MS. CARLSON: I had great viewer-generated question here for you. You're never going to know what it is.

But now you get to sum up for 30 seconds or a minute.

SEN. OBAMA: Well, listen. It's a pleasure. This went too quick. I want more time -- (laughter) -- but I don't have it.

MS. CARLSON: We'd like to give it to you.

SEN. OBAMA: But -- but the only thing I want to say is this. All the candidates in this race are going to be terrific on these issues compared to, certainly, the candidates in the other party right now. And that's unfortunate because this shouldn't be a partisan issue.

The one thing I guess I would say about my candidacy, and something you should think about, is I don't just talk about these issues where it's convenient.

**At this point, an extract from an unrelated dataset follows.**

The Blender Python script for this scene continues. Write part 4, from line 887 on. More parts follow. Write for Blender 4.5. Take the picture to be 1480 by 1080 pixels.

I mean, there's a reason that I spoke about the importance of gay and lesbian issues in a -- the most important speech of my life. I didn't have to. There's a reason why, in my announcement, I talked about these issues. There's a reason why I talk about gays and lesbians and transgender people in my stump speeches. I'm somebody who I think is willing to talk about these issues, even when it's hard, in front of black ministers. I'm willing to talk about AIDS at Saddleback Church to evangelicals and talk about why we need to have condom distribution to deal with the scourge of AIDS.

So that's the kind of political courage that I hope all of you recognize is going to be necessary in order for us to create the kind of America that we all want.

And I appreciate your time. (Applause.) Thank you.

MS. CARLSON: And we're happy you came here.

SEN. OBAMA: I had a great time. (Applause continues at length.)

MS. CARLSON: Nice to see you.

SEN. OBAMA: Thank you. Thanks. Thank you so much. Thank you so much. Thank you. Thank you.